HAMMAN
Las mujeres me miran
de soslayo, sonríen, tumban a sus hijos sobre sus regazos y frotan sus piernas,
sus nalgas con fuerza, mientras ellos boca abajo se adormecen, miran y les
llama la atención mi piel blanca. Jóvenes, niñas, adolescentes, ancianas buscan
más agua tibia para eliminar sus pieles muertas. Conversan. Se prestan jabones,
la cuchilla con la que rasuran sus pantorrillas, su pubis, axilas y de vez en
cuando la masajista vadea aguas calientes y frías para arratrar
los restos de
cabellos, jabón, gassoul, henna hacia el sumidero.
Se sorprenden
gratamente cuando me niego a salir y quiero quedarme un rato respirando el
vapor, observando las huellas que la vida marcará en nuestros cuerpos.

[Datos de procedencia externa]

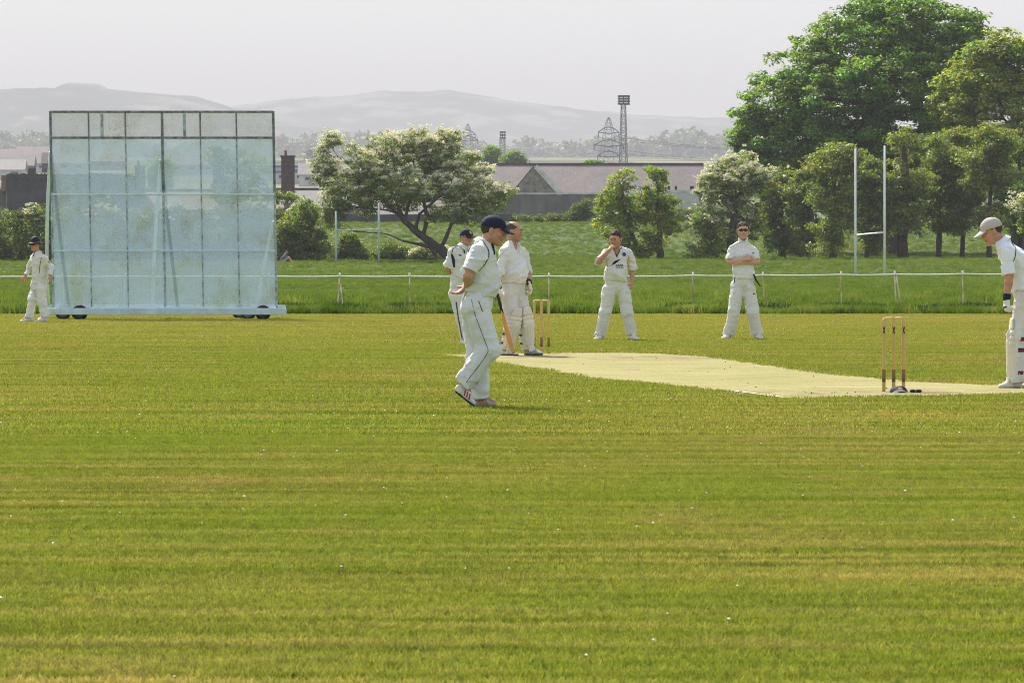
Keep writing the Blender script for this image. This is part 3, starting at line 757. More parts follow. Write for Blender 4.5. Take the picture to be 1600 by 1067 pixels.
v.prism([a_ + Vector((.1, -.16, -.1)), b_ + Vector((.1, -.16, -.1)), b_ + Vector((.4, -.16, .32)), a_ + Vector((.4, -.16, .32))], (0, .38, 0)); v.build("verge_coping", COPING, hall)
# yard wall in front
def wall(name, label, D, x0, x1, top, base, mat, thick=.5, coping=True, cat="wall"):
    a = W(x0, top, D); b = W(x1, base, D)
    root = empty(name, (a.x, D, b.z)); tag(root, label, cat)
    L_ = b.x - a.x; H = a.z - b.z
    mb = MB()
    n = 14; top_z = [H + random.uniform(-.04, .04) for _ in range(n + 1)]
    poly = [(0, 0, -1.0), (L_, 0, -1.0)] + [(L_ * (n - i) / n, 0, top_z[n - i]) for i in range(n + 1)]
    mb.prism(poly, (0, thick, 0)); mb.build("wall_body", mat, root)
    if coping: MB().box((-.05, -.08, H + .04), (L_ + .05, thick + .08, H + .2)).build("coping", COPING, root)
    return root
wall("yard_wall", "weathered rendered yard wall with pale coping in front of the slate hall", 560, 788, 1000, 304.5, 352, RENDER)
wall("end_wall", "pale rendered wall with small windows at the hall's right end", 562, 1030, 1092, 300, 352, PALEWALL)
wall("field_wall", "dark sooty field wall along the top of the grass bank", 540, 425, 800, 335, 358, DARKWALL, .6, False)
tree("ivy_bank", "dark ivy heaped over the foot of the yard wall", "ivy", 541, [(860, 354, .1), (860, 348, .08)],
     [(px, 345 + random.uniform(-2, 2), 16, 9 + (5 if px > 880 else 0), random.uniform(-.3, .3)) for px in range(795, 930, 11)] + [(905, 330, 16, 12, 0), (918, 322, 10, 10, 0)], LEAF_HEDGE, 420, 46, 0.17, 0.5, limbs=False, flat=0.8)
tree("ivy_bank", "second mass of dark growth on the bank between the slim trees and hawthorn", "ivy", 541, [(1055, 354, .1), (1056, 348, .08)],
     [(px, 340 + random.uniform(-4, 4), 18, 14, random.uniform(-.3, .3)) for px in range(1000, 1130, 13)], LEAF_HEDGE, 260, 46, 0.17, 0.55, limbs=False, flat=0.8)
gable_house("low_shed", "low shed with a pale slate roof seen beneath the leaning hawthorn", "building", 552, 566, 700, 306, 338, 356, 7, SLATE, DARKWALL)
root, o = gable_house("slate_cottage", "slate-roofed cottage with a tall brick chimney, right of the sight screen", "building", 566, 415, 560, 298, 325, 356, 7, DARKSLATE, STONE)
cp = [W(439.5, 240, 560), W(460, 300, 560)]
def chimney(root, o, x0, x1, top, base, D, mat, pot=True):
    a = W(x0, top, D) - o; b = W(x1, base, D) - o
    c = MB().box((a.x, D - o.y, b.z), (b.x, D - o.y + 1.0, a.z)).build("chimney", mat, root)
    MB().box((a.x - .08, D - o.y - .08, a.z), (b.x + .08, D - o.y + 1.08, a.z + .18)).build("chimney_cap", DARKWALL, c)
    if pot: MB().tube([(a.x + (b.x - a.x) * .33, D - o.y + .5, a.z + .18), (a.x + (b.x - a.x) * .33, D - o.y + .5, a.z + .7)], .14, 8).build("chimney_pot", BRICK, c)
chimney(root, o, 439.5, 460, 246, 312, 566, pmat("sooty_brick", (0.10, 0.075, 0.062), .95, .35, 2.5, .3, 9))
root, o = gable_house("old_terrace", "long slate-roofed terrace with two chimneys seen through the sight screen", "building", 562, 205, 400, 300, 328, 356, 7, DARKSLATE, STONE)
chimney(root, o, 211, 226, 262, 312, 564, DARKWALL); chimney(root, o, 333, 350, 238, 312, 564, DARKWALL)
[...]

El ciclo
de la vida se escribe en los cuerpos de estas mujeres que juntas de lavan,
muestran sus cicatrices, sus carnes cuelgan con el paso del tiempo, de los
partos, al lado de los pechos nacientes de las adolescentes se elevan y no
sienten vergüenza alguna. Erguidas caminan con naturalidad, muestra sin tabúes,
ni prejuicios sus cuerpos desnudos.
La piel cobra una
tanto sedoso, suave y la ropa se desliza por ella como una caricia. La más
ligera corriente de aire que entra desde la calle te hace sentir la necesidad
de cubrirte para no resfriarte. La frontera de tu piel es otra, más flexible,
permeable, sensitiva, olorosa y el cuerpo entero reclama un té con hierbabuena
y tumbarse relajadamente a disfrutar el olor a henna, olivas y unas gotas de jazmín que te echaste en las muñecas
y en el cuello se expandan y te embriaguen.